De la censura y de las memorias tristes

Puedo hablar del tema con la tranquilidad de consciencia de quien sabe que está hablando de primera mano. ¿Por qué escoger el internet para escribirlo? No sé, será porque mis bitácoras electrónicas son el equivalente de mi diario, pero también porque estoy consciente de que esto, más que una historia personal, es una opinión. Y es una opinion que deseo hacer pública, si bien no tanto como para hacerlo en mi blog habitual.

En fin. Al grano. Ya todo mundo ha leído y escuchado hasta el cansancio la noticia de que Lydia Cacho, la periodista que ha ganado fama al denunciar las redes de pederastia en el estado de Puebla, se movilizó en contra de la filmación de la película basada en la novela Memorias de mis putas tristes, de García Márquez. Yo no había escrito nada porque tenía mucho que leer antes de hacerme de una opinión completa, pero creo que ya estoy a punto y necesito hacerlo (creo que será liberador).

Yo no he leído la novela. Me dijeron los fans del Gabo que no es tan emocionante, ni tan buena, ni tan nada. Es sólo otra historia de realismo mágico y amor fantasioso, que se le dan tan bien como si fueran receta de la abuela, pero ya sin la magia de Cien años de soledad, ni el golpe poderoso de sus primeras novelas, cortas y concentradas. Sin embargo, creo en el derecho de un escritor de seguir publicando hasta que envejezca, o se aburra, o ambas; hasta que le venga en gana, pues.

Sobre Lydia Cacho y la pederastia: me parece que el esfuerzo por denunciar a gente como Nacif y el gober no-tan-precioso son esenciales en una sociedad en donde la impunidad es el pan de cada día. Creo firmemente en la necesidad de gente con valentía para hacer esto y otras cosas, para emprender cruzadas que no son personales con la pasión y el fervor que normalmente sólo se pone en lo propio.

Y sin embargo… Sí, mi pero va en los múltiples matices. Como dice el dicho, a mí me parece que el Diablo está en los detalles; que no cuidarlos es arriesgarse a cruzar líneas de las que después no se puede regresar.
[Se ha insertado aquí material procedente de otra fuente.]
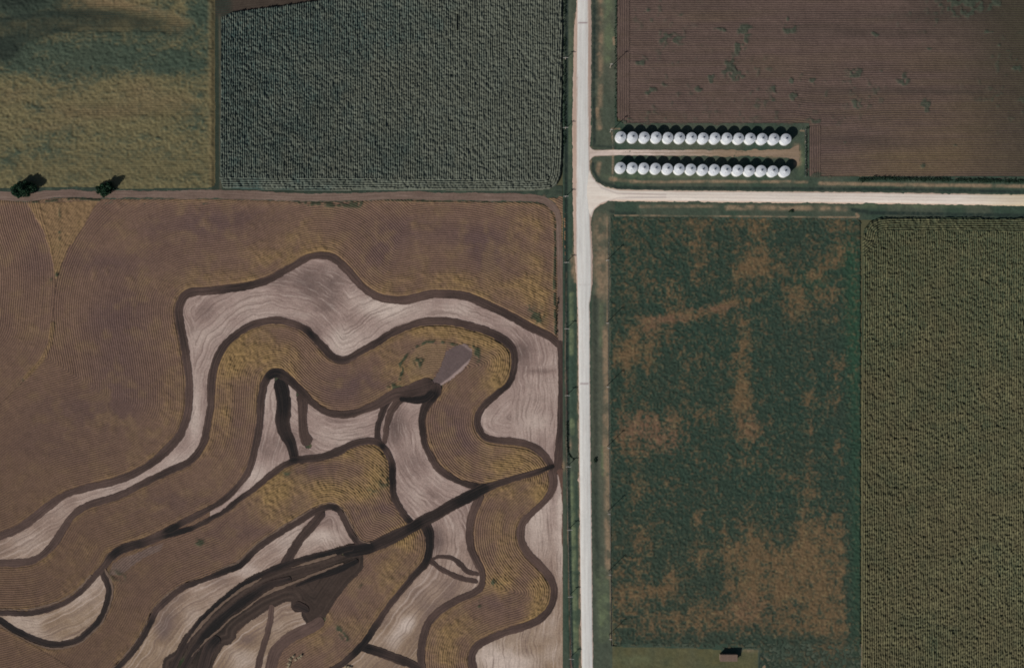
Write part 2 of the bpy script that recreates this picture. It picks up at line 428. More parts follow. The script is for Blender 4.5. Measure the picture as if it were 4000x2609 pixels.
a = np.concatenate([np.linspace(-9000, -500, 12), np.linspace(-400, 400, 17), np.linspace(500, 9000, 12)])
GX, GY = np.meshgrid(a, a)
tag(link('ground', grid_mesh('ground', GX, GY, np.full(GX.shape, -.06)), m.m), kind='structure')

# ================================================================ south-west: the contour-farmed field
step = 3.4
gx = np.arange(-70, 2210, step); gy = np.arange(768, 2690, step)
PX, PY = np.meshgrid(gx, gy)
CX, CY = PX[:-1, :-1] + step / 2, PY[:-1, :-1] + step / 2
X, Y = wx(PX), wy(PY)
# distance fields on a coarser lattice
c = 8.0
cgx = np.arange(-80, 2224, c); cgy = np.arange(756, 2704, c)
QX, QY = np.meshgrid(cgx, cgy)
def dfield(lines): return lerp_lookup(dist_lines(QX, QY, [sm(L, 14) for L in lines]), -80, 756, c, PX, PY)
dR1 = dfield([R1]); dR2 = dfield([R2]); d3 = dfield([R6]); d4 = dfield([R8]); d5 = dfield([R5B])
ARC = [(150,770),(172,860),(200,950),(214,1040),(216,1120),(208,1220),(196,1320),(165,1400),(110,1470),(20,1560),(-80,1640)]
dA = dfield([ARC])
edge = np.full(PX.shape, 1e3)          # signed distance to the nearest band's edge
for nm, L, w, dk in BANDS:
    if nm == 'bare_streak': continue
    C3 = smooth_line([tuple(p) if len(p) > 2 else (p[0], p[1], w) for p in L], 14)
    edge = np.minimum(edge, lerp_lookup(edge_dist(QX, QY, C3), -80, 756, c, PX, PY))
s2, s3, s4, s5 = [in_poly(PX, PY, P) for P in (STRIP2, STRIP3, STRIP4, STRIP5)]
leftarc = in_poly(PX, PY, ARC + [(-80, 768)])
row = np.where(s2, dR2, np.where(s3, d3, np.where(s4, d4, np.where(s5, d5, np.where(leftarc, dA, dR1))))) / 8.0
along = (PX + PY) / 8.0
n1, n2, n3 = fbm(X, Y, 14, 3, 4), fbm(X, Y, 3.0, 9, 3), fbm(X, Y, 45, 21, 3)

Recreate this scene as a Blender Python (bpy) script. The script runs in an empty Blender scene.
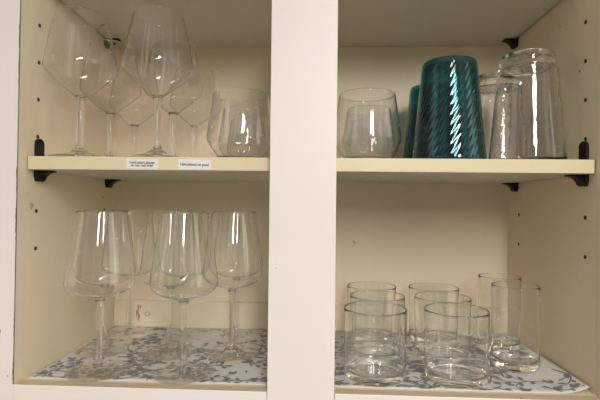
import bpy, bmesh, math, random
from mathutils import Vector, Matrix, Euler

random.seed(7)
PI = math.pi
SC = bpy.context.scene
COL = SC.collection

# ------------------------------------------------------------------ layout (metres)
XW = 0.42            # half of the inner width of the cabinet
Y0 = 0.019           # back of the face frame
YB = 0.325           # back panel
ZS = 0.3362          # top of the middle shelf
TS = 0.0200          # shelf thickness
ZU = 0.6074          # underside of the upper shelf
ZTOP = 0.90
LINER = 0.0012       # top of the printed paper

# ------------------------------------------------------------------ materials
def new_mat(name):
    m = bpy.data.materials.new(name); m.use_nodes = True
    nt = m.node_tree
    return m, nt, nt.nodes['Principled BSDF']

def node(nt, kind, **kw):
    n = nt.nodes.new(kind)
    for k, v in kw.items():
        if k in n.inputs: n.inputs[k].default_value = v
        else: setattr(n, k, v)
    return n

def painted(name, col, rough=0.5, vary=0.06, bump=0.06, scale=60.0, grime=None):
    m, nt, b = new_mat(name)
    tc = node(nt, 'ShaderNodeTexCoord')
    n1 = node(nt, 'ShaderNodeTexNoise', Scale=6.0, Detail=5.0)
    nt.links.new(tc.outputs['Object'], n1.inputs['Vector'])
    cr = node(nt, 'ShaderNodeValToRGB')
    cr.color_ramp.elements[0].position = 0.3; cr.color_ramp.elements[1].position = 0.7
    cr.color_ramp.elements[0].color = [c * (1 - vary) for c in col] + [1]
    cr.color_ramp.elements[1].color = list(col) + [1]
    nt.links.new(n1.outputs['Fac'], cr.inputs['Fac'])
    out = cr.outputs['Color']
    if grime:                                   # scattered little specks and chips of dirt
        v = node(nt, 'ShaderNodeTexNoise', Scale=grime[1], Detail=2.0)
        nt.links.new(tc.outputs['Object'], v.inputs['Vector'])
        r2 = node(nt, 'ShaderNodeValToRGB')
        r2.color_ramp.elements[0].position = grime[2]; r2.color_ramp.elements[1].position = grime[2] + 0.03
        r2.color_ramp.elements[0].color = (0, 0, 0, 1); r2.color_ramp.elements[1].color = (1, 1, 1, 1)
        nt.links.new(v.outputs['Fac'], r2.inputs['Fac'])
        mx = node(nt, 'ShaderNodeMix', data_type='RGBA')
        nt.links.new(r2.outputs['Color'], mx.inputs['Factor'])
        nt.links.new(out, mx.inputs['A'])
        mx.inputs['B'].default_value = list(grime[0]) + [1]
        out = mx.outputs['Result']
    nt.links.new(out, b.inputs['Base Color'])
    n2 = node(nt, 'ShaderNodeTexNoise', Scale=scale, Detail=3.0)
    nt.links.new(tc.outputs['Object'], n2.inputs['Vector'])
    bp = node(nt, 'ShaderNodeBump', Strength=bump, Distance=0.002)
    nt.links.new(n2.outputs['Fac'], bp.inputs['Height'])
    nt.links.new(bp.outputs['Normal'], b.inputs['Normal'])
    b.inputs['Roughness'].default_value = rough
    return m

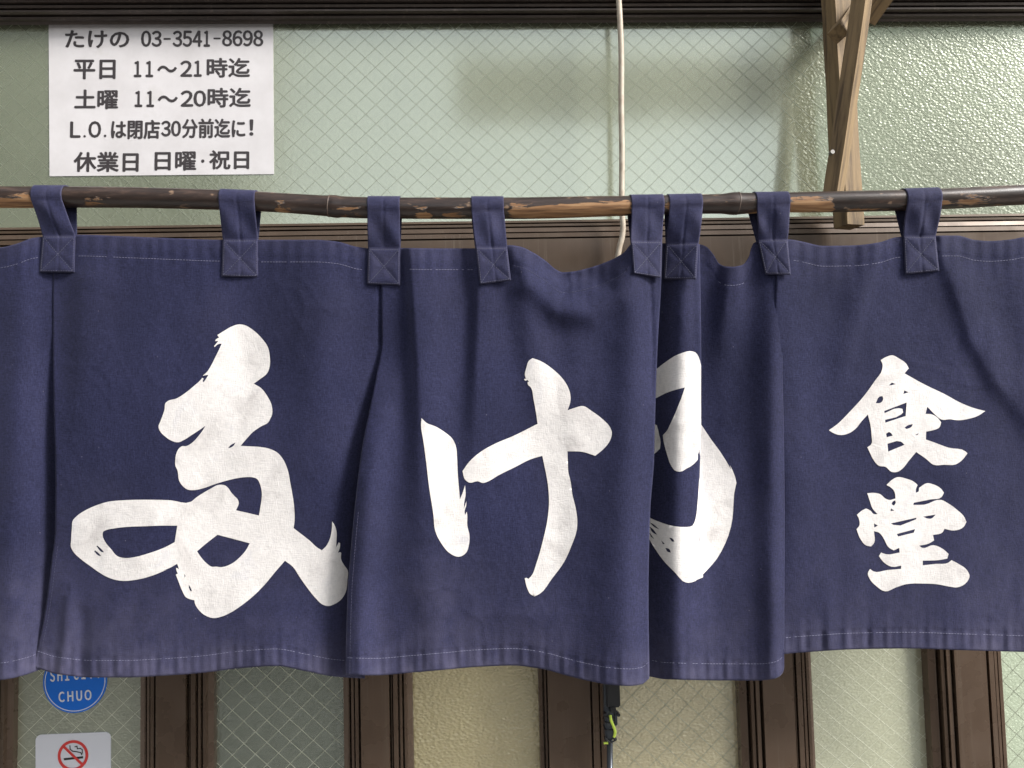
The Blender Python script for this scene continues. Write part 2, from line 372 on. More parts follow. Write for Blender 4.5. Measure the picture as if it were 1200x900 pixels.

Me parece válido, por ejemplo, cuestionar la inversión del estado en donde gobierna el ilustre Marín. Lo que no me parece en absoluto sensato es hablar de la «responsabilidad ética individual» que debería tener García Márquez, por ser un Nobel, para tratar tal o cual tema. Pedir eso me resulta un despropósito descomunal, tal como ese rumorado asunto (y lo pongo en estos términos porque yo no lo he leído de su pluma) de que Nacif leyó Lolita y eso lo inspiró.

Desde mi niña de 8 años me encanta pensar en la Lydia superhéroe, que se enfrenta a los pederastas con rigor. Sin embargo, mi yo adulto, de casi 31, sabe que es un despropósito pelear batallas que suenan a censura, o que luchan por la autocensura de los «líderes de opinión».

Necesitamos la ficción sobre las cosas terribles de la vida, sobre las patéticas, tanto como sobre las divinas y las ideales. La ficción nos hace explorar zonas del ser humano que nunca podríamos vivir de forma individual, aún si ese ser humano es Hannibal Lecter, el famoso doctor Gregory House o un periodista nonagenario que quire regalarse una noche con una jovencita virgen. No quisiera ser yo la jovencita virgen (aunque dependerá de que lea el libro, porque parece que al final el viejo se enamora platónicamente de ella viéndola dormir, vaya abuso), ni el paciente grave y maltratado, ni el policía al que le comen el cerebro. Tampoco creo que recibir premios literarios implique aumentar velozmente de «categoría moral». No creo en la autocensura, ni en la censura. Creo, eso sí, que se puede hablar de «honestidad intelectual» al aceptar asociar el nombre de uno con los nombres de otros.

Es por ello que siento que puedo preguntarle a Gabo: ¿Pensó muy bien en lo que iba a implicar que el gobierno de Marín financiara en parte la película?, pero también me creo con el derecho a preguntar: Lydia, ¿no crees que estás haciéndole el juego a los que ven el mundo en blanco y negro? Jugar al juez es peligroso para los justos e infame (pero irresistible) para los iluminados. No caigamos en el error de ver todo atravesado por esa ridícula línea divisoria de «estás conmigo o estás contra mí». Todos tenemos derecho a cuestionar y a ser cuestionados, a tener nuestras dudas y a buscar resolverlas. A lo que sigo creyendo que nadie tiene derecho es a decirle a otro qué hacer de su vida y de qué manera hacerlo; me niego sistemáticamente a caer en ese juego.